Republican congresswoman Lauren Boebert suggested that Donald Trump blocked funds for a clean drinking water project in her state over the prosecution of election denier Tina Peters.
Colorado’s governor, Jared Polis, commuted Peters’ nearly nine-year prison sentence on Friday, ordering her release on 1 June. The former Colorado county clerk had allowed unauthorized people to access voting records amid efforts to overturn the results of the 2020 election, in which Trump lost to Democrat Joe Biden.
Boebert welcomed the commutation the same day, taking some credit, but giving even more to Trump.
“I’m proud of the relentless pressure my office and I applied, working hand-in-hand with President Donald Trump, to highlight Tina’s case and demand fairness,” the congresswoman wrote. “This outcome would not have been possible without the continued pressure and advocacy from President Trump who always knew Tina deserved fairness under the law.”

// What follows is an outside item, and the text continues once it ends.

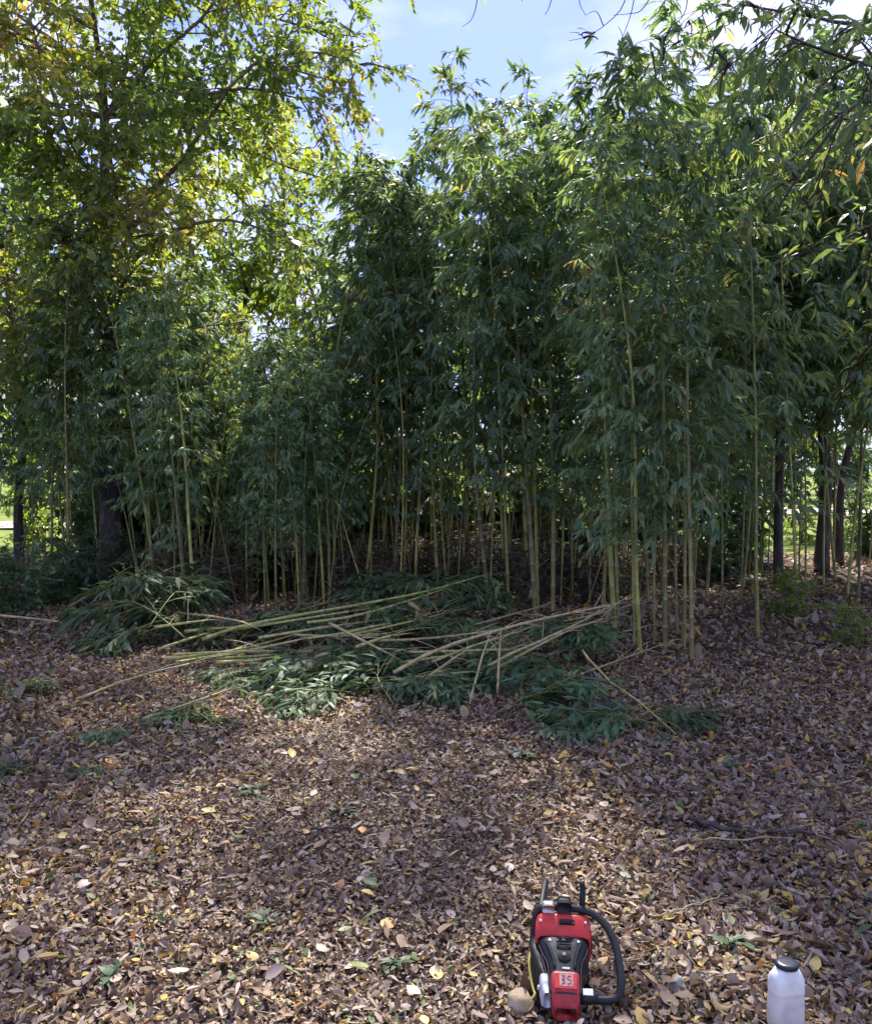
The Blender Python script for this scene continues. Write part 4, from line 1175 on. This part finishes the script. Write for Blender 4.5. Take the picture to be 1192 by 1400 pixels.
def chainsaw():
    base = at_z(773, 1416, 0)
    gz = float(ground_z(base.x, base.y)) + .022
    root = empty('chainsaw', (base.x, base.y, gz)); root.rotation_euler.z = R(-6); root.scale = (.97, .92, .90)
    tag(root, 'red and black chainsaw with looped black front handle standing on the leaves', 'chainsaw')
    def part(name, fn, mats, parent=root, bev=0):
        mb = MB(); fn(mb); o = link(name, mb.mesh(name, mats), parent)
        if bev: bevel_obj(o, bev)
        return o
    body = part('body', lambda m: loft(m, [(-.004, 0, .0, .075, .036, 5), (.004, 0, .0, .090, .042, 5), (.05, 0, 0, .108, .046, 5), (.075, 0, 0, .118, .047, 5), (.11, 0, 0, .130, .050, 5), (.15, 0, 0, .146, .064, 5),
                                          (.195, 0, 0, .158, .078, 5), (.215, 0, 0, .162, .080, 5), (.30, 0, 0, .185, .080, 5), (.345, 0, .01, .17, .074, 5), (.36, 0, .02, .14, .06, 4)]), [M['black']])
    # ribs and details of the black neck
    part('neck_rib', lambda m: [tubes(m, [spline([(s * .030, .085, .121), (s * .034, .12, .134), (s * .052, .175, .153)], 8)], [[.005] * 8], 6) for s in (-1,)], [M['black']], body)
    part('neck_rib', lambda m: [tubes(m, [spline([(s * .030, .085, .121), (s * .034, .12, .134), (s * .052, .175, .153)], 8)], [[.005] * 8], 6) for s in (1,)], [M['black']], body)
    part('choke_knob', lambda m: lathe(m, (.0, .125, .132), (0, -.3, 1), [(0, .019), (.006, .019), (.009, .015), (.0092, .008), (.012, .007), (.0135, .003)], 18), [M['blackr']], body)
    part('knob_screw', lambda m: lathe(m, (.0, .123, .145), (0, -.3, 1), [(0, .0075), (.003, .0065), (.0035, .002)], 12), [plain('brass', (.35, .29, .2), .5)], body)
    part('decal', lambda m: boxm(m, (.004, .083, .1225), (.022, .007, .002), Matrix.Rotation(R(20), 3, 'X').to_euler().to_quaternion()), [M['pale']], body)
    for sx, mk in ((0, 'pale'), (-.042, 'steel'), (.046, 'steel')):
        part('screw', lambda m, sx=sx: lathe(m, (sx, .19 - abs(sx) * .1, .1575 - abs(sx) * .12), (0, -.3, 1), [(0, .006), (.004, .0055), (.0045, .002)], 10), [M[mk]], body)
    # red top cover with its dark slot
    cov = part('top_cover', lambda m: loft(m, [(.203, 0, .075, .160, .080, 6), (.207, 0, .07, .168, .086, 6), (.225, 0, .07, .186, .088, 6), (.252, 0, .08, .206, .086, 6), (.262, 0, .085, .208, .083, 6), (.272, 0, .09, .200, .078, 6)]), [M['red']])
    part('slot', lambda m: loft(m, [(.226, .012, .184, .1935, .024, 3), (.236, .012, .1945, .2035, .024, 3)]), [M['blackr']], cov)
    # red rear cover with its worn square label
    rear = part('rear_cover', lambda m: loft(m, [(-.017, 0, .012, .052, .030, 5), (-.013, 0, .008, .066, .036, 5), (.0, 0, .02, .084, .041, 6), (.012, 0, .05, .096, .0425, 6), (.06, 0, .07, .120, .0425, 6), (.068, 0, .08, .121, .040, 6), (.072, 0, .09, .119, .036, 6)]), [M['red_dark']])
    q = Matrix.Rotation(math.atan2(.024, .048), 3, 'X').to_quaternion()
    part('raised_panel', lambda m: boxm(m, (0, .036, .1085), (.066, .052, .004), q), [M['red']], rear, .0015)
    part('label', lambda m: boxm(m, (.003, .037, .1112), (.040, .040, .0016), q), [M['labelp']], rear)
    def marks(m):
        def stroke(pts, r=.0011):
            p = []
            for u, v in pts:
                w = q @ Vector((u, v, .0012)); p.append((.003 + w.x, .037 + w.y, .1118 + w.z))
            tubes(m, [spline(p, 10)], [[r] * 10], 4)
        stroke([(-.014, .012), (-.005, .013), (-.006, .003), (-.014, .0), (-.006, -.004), (-.006, -.013), (-.014, -.013)])
        stroke([(.014, .012), (.005, .012), (.004, .002), (.012, .0), (.014, -.006), (.009, -.013), (.003, -.012)])
    part('lettering', marks, [M['red_dark']], rear)
    for sx in (-.02, .022):
        part('vent', lambda m, sx=sx: boxm(m, (sx, -.0145, .048), (.014, .008, .010)), [M['blackr']], rear)
    for k in range(5):
        part('vent', lambda m, k=k: boxm(m, (.0875, .214 + k * .010, .125), (.004, .004, .055)), [M['blackr']], cov)
    for k in range(4):
        part('rib', lambda m, k=k: tubes(m, [[(-.022, .155 + k * .011, .1495 + k * .0042), (0, .1555 + k * .011, .1515 + k * .0042), (.022, .155 + k * .011, .1495 + k * .0042)]], [[.0022] * 3], 6), [M['blackr']], body)
    part('seam', lambda m: tubes(m, [spline([(-.043, .005, .085), (-.0470, .05, .100), (-.0505, .11, .118), (-.066, .15, .128), (-.0795, .2, .138)], 14)], [[.0022] * 14], 5), [M['blackr']], body)
    part('seam', lambda m: tubes(m, [spline([(.043, .005, .085), (.0470, .05, .100), (.0505, .11, .118), (.066, .15, .128), (.0795, .2, .138)], 14)], [[.0022] * 14], 5), [M['blackr']], body)
    for sx in (-.07, .07):
        part('screw', lambda m, sx=sx: lathe(m, (sx, .236, .1915), (0, -.55, .83), [(0, .0055), (.004, .005), (.0042, .0025)], 10), [M['steel']], cov)
    # looped tubular front handle
    hp = [(-.085, .27, .05), (-.088, .275, .15), (-.075, .285, .205), (-.03, .287, .217), (.03, .283, .217), (.085, .272, .212), (.128, .24, .192), (.156, .19, .158), (.166, .13, .112), (.166, .085, .075), (.150, .062, .046), (.10, .055, .040), (.045, .05, .045)]
    part('front_handle', lambda m: tubes(m, [spline(hp, 60)], [[.0125] * 60], 12), [M['blackr']])
    part('handle_bracket', lambda m: loft(m, [(.265, -.045, .205, .232, .02, 4), (.295, -.045, .205, .236, .02, 4)]), [M['steel']])
    part('handle_bracket', lambda m: loft(m, [(.262, .005, .205, .246, .024, 4), (.30, .005, .205, .25, .022, 4)]), [M['black']])
    # hand guard: post and lever behind the handle
    part('hand_guard', lambda m: tubes(m, [spline([(.062, .30, .16), (.064, .31, .225), (.066, .325, .262), (.064, .33, .288)], 12)], [[.010] * 6 + [.009] * 5 + [.007]], 8), [M['black']])
    # guide bar in its black cover, pointing away on the left side
    def bar(m):
        sec = []
        for y, z0, z1 in ((.20, .045, .13), (.24, .04, .14), (.32, .045, .135), (.48, .055, .125), (.58, .062, .118), (.615, .072, .108), (.63, .085, .095)):
            sec.append((y, -.088 + (y - .2) * .10, z0 + (y - .2) * .12, z1 + (y - .2) * .12, .010, 4))
        loft(m, sec)
    part('guide_bar', bar, [M['black']])
    part('side_cover', lambda m: loft(m, [(.03, -.052, .02, .07, .010, 4), (.05, -.058, .01, .09, .014, 4), (.085, -.06, .01, .10, .015, 4), (.10, -.056, .02, .08, .008, 4)]), [M['pale']])
    part('bar_nut', lambda m: lathe(m, (-.074, .07, .06), (-1, 0, 0), [(-.002, .009), (.006, .009), (.008, .006)], 6), [M['steel']])
    part('clutch_cover', lambda m: loft(m, [(.10, -.055, .01, .09, .012, 4), (.14, -.070, .01, .11, .018, 4), (.20, -.088, .01, .13, .016, 4), (.28, -.09, .02, .13, .014, 4)]), [M['blackr']])
    # fuel filler on the right
    part('fuel_filler', lambda m: lathe(m, (.045, .04, .055), (1, 0, .05), [(-.01, .020), (.03, .020), (.034, .016), (.05, .016), (.052, .012)], 18), [M['blackr']])
    part('fuel_label', lambda m: boxm(m, (.066, .036, .0765), (.030, .024, .004), Matrix.Rotation(R(18), 3, 'X').to_quaternion()), [M['pale']], None or root, .001)
    part('pull_cord', lambda m: tubes(m, [spline([(-.098, .215, .105), (-.106, .17, .085), (-.100, .13, .05), (-.092, .10, .032), (-.088, .085, .028), (-.105, .07, .012), (-.115, .068, .006)], 24)], [[.0042] * 24], 6), [M['yellow']])
chainsaw()

def jug():
    b = at_z(1073, 1428, 0)
    root = empty('jug', (b.x, b.y, float(ground_z(b.x, b.y)) + .018))
    root.rotation_euler = (R(-2), R(1.5), R(12)); root.scale = (.9, .9, .95)
    tag(root, 'white plastic jug with a dark screw cap standing at the bottom right', 'jug')
    m, nt = mat_new('white_plastic')
    N, L = nt.nodes, nt.links
    out = N.new('ShaderNodeOutputMaterial'); pb = N.new('ShaderNodeBsdfPrincipled')
    tc = N.new('ShaderNodeTexCoord'); nz = N.new('ShaderNodeTexNoise'); nz.inputs['Scale'].default_value = 18; nz.inputs['Detail'].default_value = 6
    L.new(tc.outputs['Object'], nz.inputs['Vector'])
    rp = ramp(nt, [(.3, (.66, .66, .65)), (.5, (.82, .83, .83)), (.8, (.86, .87, .88))]); L.new(nz.outputs['Fac'], rp.inputs['Fac'])
    sp = N.new('ShaderNodeSeparateXYZ'); L.new(tc.outputs['Object'], sp.inputs['Vector'])
    mr = N.new('ShaderNodeMapRange'); mr.inputs['From Min'].default_value = .109; mr.inputs['From Max'].default_value = .113; L.new(sp.outputs['Z'], mr.inputs['Value'])
    lq = N.new('ShaderNodeMix'); lq.data_type = 'RGBA'; lq.inputs['A'].default_value = (.86, .82, .80, 1); lq.inputs['B'].default_value = (1, 1, 1, 1); L.new(mr.outputs['Result'], lq.inputs['Factor'])
    ml = N.new('ShaderNodeMix'); ml.data_type = 'RGBA'; ml.blend_type = 'MULTIPLY'; ml.inputs['Factor'].default_value = 1
    L.new(rp.outputs['Color'], ml.inputs['A']); L.new(lq.outputs['Result'], ml.inputs['B'])   # liquid seen through the lower half
    L.new(ml.outputs['Result'], pb.inputs['Base Color']); pb.inputs['Roughness'].default_value = .38
    pb.inputs['Subsurface Weight'].default_value = .25; pb.inputs['Subsurface Radius'].default_value = (.02, .02, .02)
    L.new(pb.outputs['BSDF'], out.inputs['Surface'])
    mb = MB(); n = 40; V = []
    prof = [(.0, .80, .78), (.004, .92, .92), (.012, 1, 1), (.06, 1, 1), (.095, .985, .985), (.10, .965, .96), (.106, .985, .985), (.135, .985, .985), (.150, .94, .93), (.164, .84, .82), (.172, .72, .74), (.175, .62, .70), (.178, .52, .58), (.190, .52, .58)]
    for z, kx, ky in prof:
        e = 4.2 if z < .16 else 2.6
        for k in range(n):
            t = 2 * math.pi * k / n; c, s = math.cos(t), math.sin(t)
            V.append((.0515 * kx * math.copysign(abs(c) ** (2 / e), c), .036 * ky * math.copysign(abs(s) ** (2 / e), s), z))
    i = np.arange(len(prof) * n).reshape(-1, n)
    q = np.stack([i[:-1], np.roll(i, -1, 1)[:-1], np.roll(i, -1, 1)[1:], i[1:]], -1).reshape(-1, 4)
    mb.add(V, [q, i[0][None, ::-1], i[-1][None, :]])
    link('body', mb.mesh('body', [m]), root)
    mb = MB(); lathe(mb, (0, 0, .178), (0, 0, 1), [(0, .0325), (.002, .0335), (.012, .0330), (.0145, .031), (.015, .02)], 28)
    cap = link('cap', mb.mesh('cap', [plain('dark_cap', (.02, .028, .05), .35)]), root)
    for k in range(20):
        a = 2 * math.pi * k / 20
        mb = MB(); boxm(mb, (0, 0, 0), (.0022, .0022, .009)); 
        if k == 0: rib = mb.mesh('rib', [cap.data.materials[0]])
        o = link('rib', rib, cap); o.location = (.0333 * math.cos(a), .0333 * math.sin(a), .1845); o.rotation_euler.z = a
jug()

def stone(px, py, size, cols, label, seed):
    b = at_z(px, py, 0)
    bm = bmesh.new(); bmesh.ops.create_icosphere(bm, subdivisions=4, radius=1)
    rs = np.random.default_rng(seed); ph = rs.uniform(0, 6, 12)
    pl = [(Vector(rs.normal(0, 1, 3)).normalized(), rs.uniform(.62, .9)) for _ in range(9)]
    for v in bm.verts:
        p = v.co.copy()
        for nn, dd in pl:
            k = p.dot(nn) - dd
            if k > 0: p -= nn * k * .85
        p *= 1 + .09 * math.sin(4 * p.x + ph[0]) * math.sin(5 * p.y + ph[1]) + .03 * math.sin(9 * p.z + ph[2] + 5 * p.x) + .015 * math.sin(21 * p.y + ph[3] + 14 * p.z)
        v.co = Vector((p.x * size[0], p.y * size[1], p.z * size[2]))
    for f in bm.faces: f.smooth = True
    me = bpy.data.meshes.new('stone'); bm.to_mesh(me); bm.free()
    me.materials.append(surf_mat('stone', cols, scale=14, bump=.8, bscale=35, dist=.01))
    o = link('stone', me); o.location = (b.x, b.y, float(ground_z(b.x, b.y)) + size[2] * .48)
    o.rotation_euler.z = rs.uniform(0, 6)
    tag(o, label, 'stone', 'stones beside the chainsaw')
TAN = [(.3, (.22, .16, .10)), (.5, (.38, .29, .19)), (.7, (.48, .40, .30))]
GRY = [(.3, (.22, .20, .18)), (.5, (.40, .37, .34)), (.7, (.52, .48, .44))]
stone(712, 1388, (.046, .046, .042), TAN, 'rounded tan stone touching the left of the chainsaw', 1)
stone(926, 1366, (.036, .03, .03), GRY, 'pale grey stone on the leaves between chainsaw and jug', 2)
stone(903, 1338, (.03, .028, .02), GRY, 'small grey stone behind the pale one, right of the chainsaw', 5)
stone(958, 1348, (.03, .022, .018), GRY, 'flat grey stone between the pale stone and the jug', 8)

In comments to 9News Denver on Friday, Boebert also said that she hoped the release of Peters would convince Trump to stop blocking funds for a federal project to bring clean drinking water to Colorado. “We were told that Tina was the reason we couldn’t get water,” Boebert said, an apparent reference to Trump exerting on Colorado’s governor the same kind of pressure he put on Ukraine’s president in 2019, when he withheld congressionally mandated military aid to try to force Ukraine to open a sham investigation into Joe Biden. Trump was impeached for that scheme in 2019.
In January, the president had vetoed a bill that would have funded a drinking water project in Boebert’s Colorado district, after it passed the House and Senate unanimously. Boebert, like all other Colorado lawmakers, had supported the bill, which would have supported clean water for 50,000 people in the region.
Trump cited financial concerns, but Boebert pointed out on the House floor that Trump supported the project before he promised retaliation against Colorado for keeping Peters in jail and Boebert joined the effort to force the administration to release files on Jeffrey Epstein, the late child sexual offender Trump socialized with for nearly two decades.
When the House of Representatives upheld Trump’s veto at the time, she criticized her colleagues, but not the president.
“I am disappointed to see the lack of leadership, the amount of people that will fold, that will cave, that will not take a stand,” Boebert said. “This is a bill that in policy, no one in that chamber disagreed with. This was purely political and it’s very unfortunate.”
“Folks are afraid of getting a mean tweet or attacked. And I came here to deliver for my constituents,” Boebert said.